The purpose of securing financing for your firm is to enhance the performance of your law practice—whether to improve its financial stability, increase business opportunities or accelerate growth.
Still, as your practice evolves, so too may your firm’s financial needs. You may want to ramp up advertising, rebrand, introduce more services, hire new staff, improve technology or change up operations, all in order to take your firm to the next level.
How do you adapt your financing to meet the new challenges and prospects facing your firm?
Follow these 4 simple steps.
Your first reaction to acclimating to your firm’s shifting needs might be to go out and get as much financing as you can, as quickly as possible.
However, just as not having enough capital can be fatal to your firm, so can having too much—especially if the cost of capital is high, which can occur when you opt for fast cash advances or when you must give away too much equity in the cases for a co-counsel relationship that provides the financing you desperately need.
While a surplus of funds to deploy may sound good in the moment, poorly planned financing can leave you over-leveraged or overly diluted. This isn’t to say that there’s something wrong with expanding your firm rapidly through a quick capital infusion. In fact, that’s how many businesses scale profitably. But the best results come from proper planning.
Start by writing down the goal you want your firm to achieve. Research shows the more precise your goal is, the higher the likelihood that you can accomplish it. To help you set realistic, measurable goals that you can actually hit, we’ve put together a free goal-setting template.
Beyond getting specific about what you’re aiming for, another way to develop an effective financing strategy is to define a clear, meaningful purpose for your goal.
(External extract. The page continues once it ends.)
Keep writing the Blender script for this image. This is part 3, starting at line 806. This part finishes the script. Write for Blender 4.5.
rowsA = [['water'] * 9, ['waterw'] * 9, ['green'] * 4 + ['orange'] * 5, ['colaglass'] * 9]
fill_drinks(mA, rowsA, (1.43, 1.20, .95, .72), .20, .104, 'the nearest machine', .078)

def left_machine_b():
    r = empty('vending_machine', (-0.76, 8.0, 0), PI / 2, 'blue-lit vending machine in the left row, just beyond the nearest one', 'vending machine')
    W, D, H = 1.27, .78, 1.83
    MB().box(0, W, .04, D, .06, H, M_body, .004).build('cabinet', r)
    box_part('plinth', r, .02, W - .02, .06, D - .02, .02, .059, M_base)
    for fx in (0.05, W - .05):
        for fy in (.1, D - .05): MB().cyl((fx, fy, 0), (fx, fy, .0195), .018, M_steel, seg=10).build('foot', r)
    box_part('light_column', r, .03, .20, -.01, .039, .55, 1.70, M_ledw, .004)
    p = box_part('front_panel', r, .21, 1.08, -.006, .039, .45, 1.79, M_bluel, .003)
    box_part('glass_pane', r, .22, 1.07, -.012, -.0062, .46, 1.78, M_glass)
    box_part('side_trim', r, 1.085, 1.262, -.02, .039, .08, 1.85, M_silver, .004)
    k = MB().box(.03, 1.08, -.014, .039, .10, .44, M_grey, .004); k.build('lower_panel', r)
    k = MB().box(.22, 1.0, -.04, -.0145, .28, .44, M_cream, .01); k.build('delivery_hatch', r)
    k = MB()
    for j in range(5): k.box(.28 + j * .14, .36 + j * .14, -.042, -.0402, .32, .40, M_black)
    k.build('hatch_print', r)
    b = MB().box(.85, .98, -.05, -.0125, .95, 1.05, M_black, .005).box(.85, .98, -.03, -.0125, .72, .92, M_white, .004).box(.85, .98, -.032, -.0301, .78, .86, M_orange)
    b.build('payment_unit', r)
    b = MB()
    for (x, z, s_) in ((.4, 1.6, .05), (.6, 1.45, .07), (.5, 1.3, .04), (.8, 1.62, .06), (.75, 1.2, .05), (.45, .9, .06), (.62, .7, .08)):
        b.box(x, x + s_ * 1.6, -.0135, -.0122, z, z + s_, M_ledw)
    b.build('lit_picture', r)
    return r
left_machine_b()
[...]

Knowing why you are pursuing a certain objective for your firm will not only help motivate and engage you and your team, it’ll keep you focused so you can determine how much financing you’ll actually need versus what you don’t.
Keep your purpose simple—but powerful—by limiting it to one sentence and adding an emotional component. For example, the purpose of many attorneys is to hire the best experts to present the most detailed and cogent arguments for the largest settlement possible. What’s yours?
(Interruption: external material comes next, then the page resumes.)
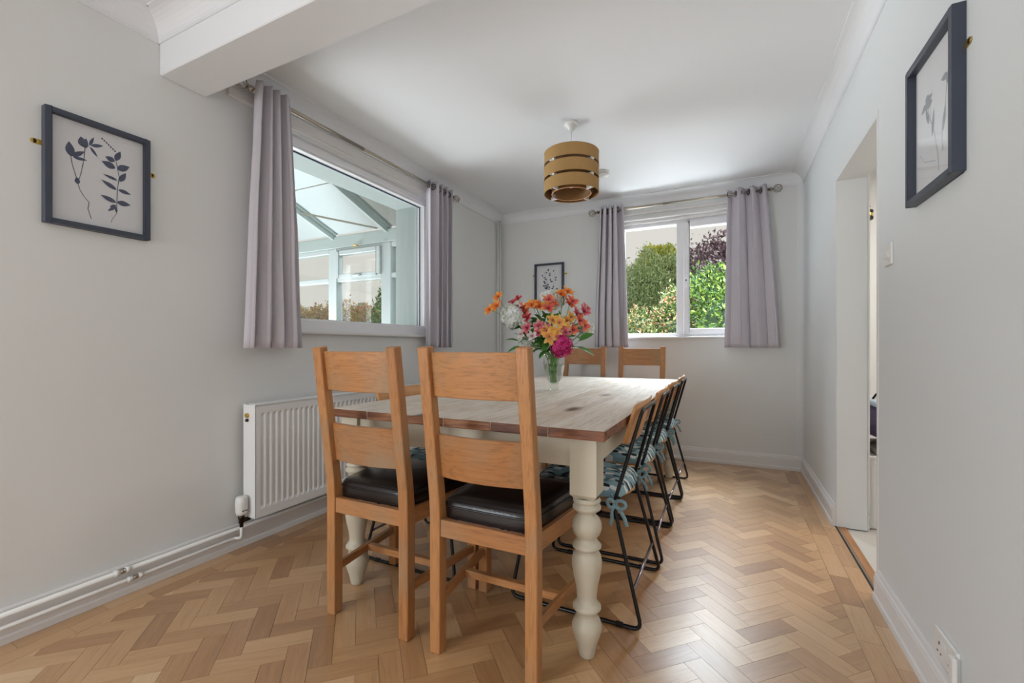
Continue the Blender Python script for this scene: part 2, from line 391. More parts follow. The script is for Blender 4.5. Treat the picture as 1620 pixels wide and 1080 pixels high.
# coving
def cove(name, p0, p1, nrm, rad=.085, z=ZC, label=None):
    p0 = Vector(p0); p1 = Vector(p1); nrm = Vector(nrm)
    prof = [(0, 0), (rad + .006, 0), (rad + .006, -.006), (rad, -.006)]
    for i in range(9):
        a = math.pi / 2 * i / 8; prof.append((rad - .0 - rad * math.sin(a) * .92 - .0, -rad * (1 - math.cos(a)) * .92 - .006))
    prof += [(.006, -rad + .003), (.006, -rad - .008), (0, -rad - .008)]
    b = MB(); b.prism(prof, lambda a, q, t: p0.lerp(p1, t) + nrm * a + Vector((0, 0, z + q)), 0, 1, False)
    o = b.build(name, M['ceiling']); st(o, label, 'coving'); return o
cove('trim_2', (XL, YR, 0), (XL, 1.109, 0), (1, 0, 0), label='plaster coving over the left wall on the near side of the beam')
cove('trim_3', (XL, 1.109, 0), (XR, 1.109, 0), (0, -1, 0), label='plaster coving along the near face of the beam')
cove('trim_4', (XL, 1.308, 0), (XL, YB, 0), (1, 0, 0), label='plaster coving over the wide left window')
cove('trim_5', (XL, YB, 0), (XR, YB, 0), (0, -1, 0), label='plaster coving along the back wall')
cove('trim_6', (XR, YR, 0), (XR, YB, 0), (-1, 0, 0), label='plaster coving along the right wall')
# rounded plaster fillet in the back right corner
b = MB(); pr = [(0, 0)] + [(-.05 + .05 * math.sin(a * math.pi / 16), -.05 + .05 * math.cos(a * math.pi / 16)) for a in range(0, 9)]
pr = [(0, 0), (-.05, 0)] + [(-.05 + .05 * math.sin(a * math.pi / 16), -.05 * (1 - math.cos(a * math.pi / 16))) for a in range(1, 8)] + [(0, -.05)]
b.prism(pr, lambda a, q, t: Vector((XR + a, YB + q, t)), 0.0, ZC, False)
st(b.build('trim_7', M['wall_cool']), 'rounded plaster fillet in the far right corner', 'trim')
# baseboards
def skirt(name, p0, p1, nrm, h=.125, label=None, mat='trim'):
    p0 = Vector(p0); p1 = Vector(p1); nrm = Vector(nrm)
    prof = [(0, 0), (.022, 0), (.022, .024), (.017, .030), (.017, .092), (.014, .098), (.015, .104), (.009, .110), (.008, .118), (.004, h), (0, h)]
    b = MB(); b.prism(prof, lambda a, q, t: p0.lerp(p1, t) + nrm * a + Vector((0, 0, q)), 0, 1)
    return st(b.build(name, M[mat]), label, 'skirting board')
skirt('baseboard_left', (XL, YR, 0), (XL, YB, 0), (1, 0, 0), label='white moulded skirting board behind the heating pipes')
skirt('baseboard_back', (XL, YB, 0), (XR, YB, 0), (0, -1, 0), label='white moulded skirting board under the back window')
skirt('baseboard_right', (XR, YR, 0), (XR, DY0 - .012, 0), (-1, 0, 0), label='white moulded skirting board nearest the viewer, by the socket')
skirt('baseboard_right_far', (XR, DY1, 0), (XR, YB, 0), (-1, 0, 0), label='short white skirting board between doorway and back corner')

# ---------------------------------------------------------------- floor
fl = MB().box(XL - .1, XR + .02, YR, YB + .05, -.12, -.011).build('floor', M['dark_gap'])
st(fl, 'oak herringbone parquet floor with a two-row border', 'floor')
fl2 = MB().box(XL, XR, YR, -1.0, -.011, 0)
gcv = [(v[0], v[1], v[2]) for v in fl2.v]
fl2.build('rear_floor_board', M['floor'], fl, gc=gcv, tone=[.2] * 8)
W_ = .0745; L_ = W_ * 3; G = .00055
X0, X1 = XL + .022 + .145, .417
Y0, Y1 = -1.0, YB - .022 - .073
def clip(poly, ax, val, keep_less):
    out = []
    for i in range(len(poly)):
        a, b2 = poly[i], poly[(i + 1) % len(poly)]
        ia = (a[ax] <= val) == keep_less; ib = (b2[ax] <= val) == keep_less
        if ia: out.append(a)
        if ia != ib:
            t = (val - a[ax]) / (b2[ax] - a[ax]); out.append((a[0] + (b2[0] - a[0]) * t, a[1] + (b2[1] - a[1]) * t))
    return out
def parea(p): return abs(sum(p[i][0] * p[(i + 1) % len(p)][1] - p[(i + 1) % len(p)][0] * p[i][1] for i in range(len(p)))) / 2
blocks = []
c45 = math.sqrt(.5)
def rot(a, b): return (a * c45 - b * c45, a * c45 + b * c45)
for k in range(-60, 61):          # herringbone lattice in the rotated frame
    for q in range(-60, 61):
        # horizontal brick at (k*W + q*L, k*W - q*L) pattern, vertical brick beside it
        ox = k * W_ + q * L_; oy = k * W_ - q * L_
        for (x0, y0, dx, dy) in ((ox, oy, L_, W_), (ox, oy + W_, W_, L_)):
            cpt = rot(x0 + dx / 2, y0 + dy / 2); cx, cy = cpt[0] - .9 + .024, cpt[1] + 1.8
            if not (X0 - .2 < cx < X1 + .2 and Y0 - .2 < cy < Y1 + .2): continue
            cor = [rot(x0 + G, y0 + G), rot(x0 + dx - G, y0 + G), rot(x0 + dx - G, y0 + dy - G), rot(x0 + G, y0 + dy - G)]
            poly = [(a - .9 + .024, b + 1.8) for a, b in cor]
            poly = clip(poly, 0, X0 + G, False); 
            if len(poly) > 2: poly = clip(poly, 0, X1 - G, True)
            if len(poly) > 2: poly = clip(poly, 1, Y0 + G, False)
            if len(poly) > 2: poly = clip(poly, 1, Y1 - G, True)
            if len(poly) < 3 or parea(poly) < 2e-4: continue
            ang = R(45) if dx > dy else R(135)
            blocks.append((poly, (cx, cy), ang))
def scr_area(poly):
    pp = [proj(Vector((a, b, 0))) for a, b in poly]
    if any(p is None for p in pp): return 0
    mx = sum(p[0] for p in pp) / len(pp); my = sum(p[1] for p in pp) / len(pp)
    if not (-10 < mx < 1630 and my < 1090): return 0
    return parea(pp)
blocks.sort(key=lambda b: -scr_area(b[0]))
TH = .011
def block_mesh(mb, gcs, tones, poly, c, ang, off, tone, local):
    ca, sa = math.cos(ang), math.sin(ang); n = len(poly)
    dz = rnd.uniform(-.0002, 0)
    vs = []
    for z in (-TH, dz):
        for a, b in poly:
            gx = (a - c[0]) * ca + (b - c[1]) * sa; gy = -(a - c[0]) * sa + (b - c[1]) * ca
            vs.append((gx, gy, z) if local else (a, b, z)); gcs.append((gx + off[0], gy + off[1], z + off[2])); tones.append(tone)
    mb.add(vs, [tuple(range(n, 2 * n))] + [(i, (i + 1) % n, n + (i + 1) % n, n + i) for i in range(n)])
full_me = None
for poly, c, ang in blocks[:298]:
    if len(poly) == 4 and parea(poly) > .98 * (W_ - 2 * G) * (L_ - 2 * G) and full_me: me = full_me
    else:
        mb = MB(); g = []; t = []; block_mesh(mb, g, t, poly, c, ang, (0, 0, 0), 0, True)
        me = mb.mesh('parquet_block', gc=g, tone=t); me.materials.append(M['floor'])
        if len(poly) == 4 and parea(poly) > .98 * (W_ - 2 * G) * (L_ - 2 * G): full_me = me
    o = link('parquet_block', me, fl); o.location = (c[0], c[1], 0); o.rotation_euler = (0, 0, ang)
mb = MB(); g = []; t = []
for poly, c, ang in blocks[298:]:
    rv = rnd.random(); block_mesh(mb, g, t, poly, c, ang, (rnd.uniform(0, 30), rnd.uniform(0, 30), rnd.uniform(0, 30)), rv - .5, False)
o = mb.build('parquet_blocks', M['floor'], fl, gc=g, tone=t); o['kind'] = 'stuff'
# border rows
def row(x0, x1, ya, yb2, along, phase):
    p = ya - phase
    while p < yb2:
        q0 = max(p, ya) + G; q1 = min(p + .255, yb2) - G; p += .255
        if q1 - q0 < .01: continue
        poly = [(x0 + G, q0), (x1 - G, q0), (x1 - G, q1), (x0 + G, q1)] if along == 'y' else [(q0, x0 + G), (q1, x0 + G), (q1, x1 - G), (q0, x1 - G)]
        cx = sum(a for a, b in poly) / 4; cy = sum(b for a, b in poly) / 4
        mb = MB(); g = []; t = []; block_mesh(mb, g, t, poly, (cx, cy), R(90) if along == 'y' else 0, (0, 0, 0), 0, True)
        o = mb.build('border_block', M['floor'], fl, gc=g, tone=t); o.location = (cx, cy, 0); o.rotation_euler = (0, 0, R(90) if along == 'y' else 0)
row(X1, .493, -1, Y1, 'y', .07); row(.493, XR, -1, Y1 + .073, 'y', .19)
row(X0 - .073, X0, -1, Y1, 'y', .02); row(XL, X0 - .073, -1, Y1 + .073, 'y', .15)
row(Y1, YB, X0 - .073, .493, 'x', .1)

# ---------------------------------------------------------------- windows
def wp(m, name, mat, par, bevel=0, seg=1):
    """mesh given in world coordinates becomes a part of par (par unrotated)"""
    l = par.matrix_basis.translation.copy(); p = par.parent
    while p: l += p.matrix_basis.translation; p = p.parent
    m.v = [(v[0] - l.x, v[1] - l.y, v[2] - l.z) for v in m.v]
    return m.build(name, mat, par, bevel, seg)
# window_1: one wide fixed pane in the left wall
w1 = empty('window_1', (XL - .07, 2.35, 1.16)); st(w1, 'wide white-framed fixed window in the left wall, looking into the conservatory', 'window')
a0, a1 = OW[0], OW[1]
fr = MB(); X = (XL - .135, XL - .03)
fr.box(*X, a0, a0 + .06, OW[2], OW[3]).box(*X, 3.145, a1, OW[2], OW[3]).box(*X, a0 + .06, 3.145, OW[2], 1.225).box(*X, a0 + .06, 3.145, 2.29, OW[3])
fo = wp(fr, 'window_frame', M['upvc'], w1, .003)
g = MB(); X = (XL - .122, XL - .05)
g.box(*X, a0 + .06, a0 + .072, 1.225, 2.29).box(*X, 3.132, 3.145, 1.225, 2.29).box(*X, a0 + .072, 3.132, 1.225, 1.237).box(*X, a0 + .072, 3.132, 2.278, 2.29)
wp(g, 'glazing_bead', M['upvc'], fo, .002)
g = MB(); X = (XL - .106, XL - .098)
g.box(*X, a0 + .07, a0 + .078, 1.235, 2.28).box(*X, 3.126, 3.134, 1.235, 2.28).box(*X, a0 + .07, 3.13, 1.235, 1.241).box(*X, a0 + .07, 3.13, 2.271, 2.28)
wp(g, 'rubber_gasket', plain('blue_grey_gasket', srgb(70, 80, 110), .6), fo)
wp(MB().box(XL - .102, XL - .098, a0 + .07, 3.134, 1.235, 2.282), 'pane', M['glass'], w1)
wp(MB().box(XL - .14, XL + .035, a0 - .05, a1 + .055, 1.137, 1.158), 'window_sill', M['trim'], w1, .006, 2)
wp(MB().box(XL - .001, XL + .014, a0, a1 + .09, 2.345, 2.372).box(XL - .001, XL + .024, a0, a1 + .09, 2.40, 2.425), 'head_moulding', M['trim'], w1, .004)
# window_2: fixed light and opening casement in the back wall
w2 = empty('window_2', (-.47, YB + .08, 1.16)); st(w2, 'two-light white window in the back wall with green hedge outside', 'window')
Y = (YB + .05, YB + .15)
fr = MB(); fr.box(OB[0], OB[0] + .07, *Y, OB[2], OB[3]).box(OB[1] - .06, OB[1], *Y, OB[2], OB[3]).box(OB[0] + .07, OB[1] - .06, *Y, OB[2], 1.190).box(OB[0] + .07, OB[1] - .06, *Y, 2.238, OB[3]).box(-.457, -.385, *Y, 1.19, 2.238)
fo = wp(fr, 'window_frame', M['upvc'], w2, .004)
Y = (YB + .035, YB + .12); sx0, sx1 = -.392, OB[1] - .05
fr = MB(); fr.box(sx0, sx0 + .048, *Y, 1.18, 2.245).box(sx1 - .045, sx1, *Y, 1.18, 2.245).box(sx0 + .048, sx1 - .045, *Y, 1.18, 1.232).box(sx0 + .048, sx1 - .045, *Y, 2.192, 2.245)
so = wp(fr, 'opening_sash', M['upvc'], w2, .005)
hd = MB().box(sx0 + .016, sx0 + .032, YB + .018, YB + .036, 1.62, 1.74); hd.box(sx0 + .012, sx0 + .036, YB + .026, YB + .036, 1.66, 1.71)
wp(hd, 'window_handle', M['upvc'], so, .003)
wp(MB().box(sx0 + .018, sx0 + .03, YB + .016, YB + .02, 1.68, 1.695), 'lock_button', M['nickel_dark'], so)
wp(MB().box(OB[0] + .07, -.457, YB + .10, YB + .104, 1.19, 2.238), 'pane', M['glass'], w2)
wp(MB().box(sx0 + .045, sx1 - .04, YB + .075, YB + .079, 1.23, 2.195), 'pane', M['glass'], w2)
wp(MB().box(OB[0] - .03, OB[1] + .03, YB - .035, YB + .06, 1.135, 1.156), 'window_sill', M['trim'], w2, .006, 2)
wp(MB().box(OB[0] - .03, OB[1] + .03, YB - .014, YB + .04, 2.302, 2.325).box(OB[0] - .03, OB[1] + .03, YB - .024, YB + .02, 2.352, 2.378).box(OB[0], OB[1], YB + .02, YB + .05, 2.272, 2.30), 'head_moulding', M['trim'], w2, .004)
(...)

A goal may give you focus, and a great purpose lends inspiration, but it will not mean much without a bit of reality. Pursuing any new direction for your firm is going to cost something. This is why preparing a budget is key. It maps out a solid financial plan for your firm.
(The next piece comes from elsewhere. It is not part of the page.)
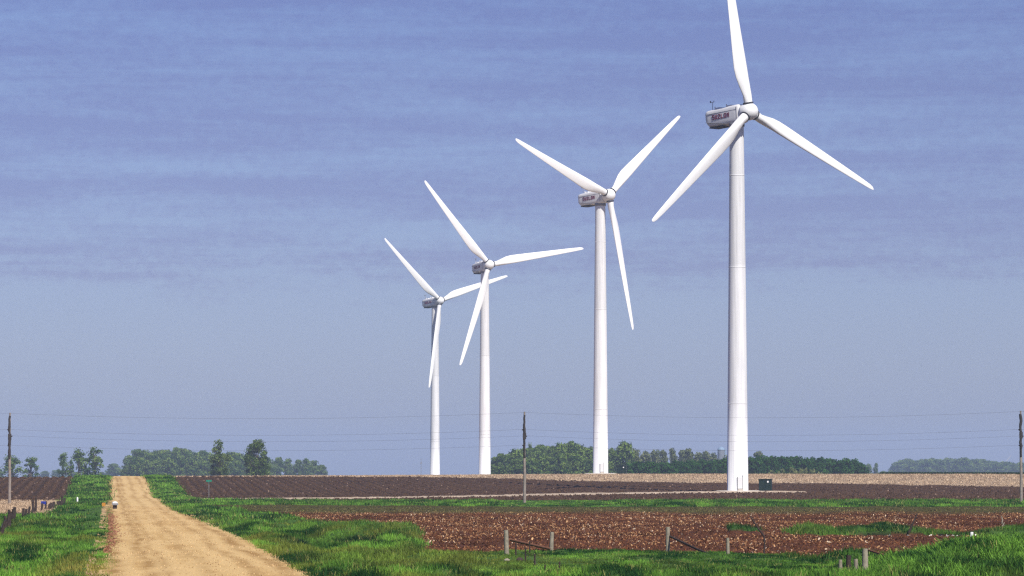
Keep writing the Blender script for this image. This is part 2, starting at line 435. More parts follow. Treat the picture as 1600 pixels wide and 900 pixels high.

As a lawyer, the word “budget” makes me want to do pretty much anything else, like manually crank 100 pencils through a wall-mounted sharpener or perhaps move a pile of sand with tweezers. Budgeting, however, isn’t as boring as it sounds and is critical to ensuring you’ve got the proper amount of financing in place to reach your goal—now and in the future. Without a budget, you may end up spending well over what is reasonable on advertising, case costs, etc., or worse, taking on more debt than your firm can repay.
Budgeting doesn’t have to be difficult. If you have an accountant, bookkeeper, CPA or the like, they can prepare an initial draft for you. Otherwise, we’ve outlined how you can easily create a budget yourself in three steps.
Once you have a budget in place, you’ll know if you have the capital necessary to reach your firm’s goal.
If you don’t, then speak to your current lender about refinancing. They may be willing to, among other things, extend your maturity date, permit interest-only payments over a period of time or maybe even reduce your rate or increase your funding.
High-quality lenders may even introduce you to other financing sources or their network of attorney-clients in order to propel your practice forward and continue to develop a positive relationship with you.
In the event your lender isn’t willing to help you out, it’s time to start looking elsewhere. Compare other financing solutions to what you have currently to see if making a change is worthwhile. Even if you do have adequate funding, you still may want to go through this process to reassess if what has worked well in the past for your practice is still viable for the future.
A law firm, like any business, is continually changing. Therefore, it follows that how you finance your firm may need to change too. With proper preparation and foresight you can adapt effortlessly. As Thomas Edison said, “Good fortune is what happens when opportunity meets with planning.” Most law firms can make good sense of such propitious foresight.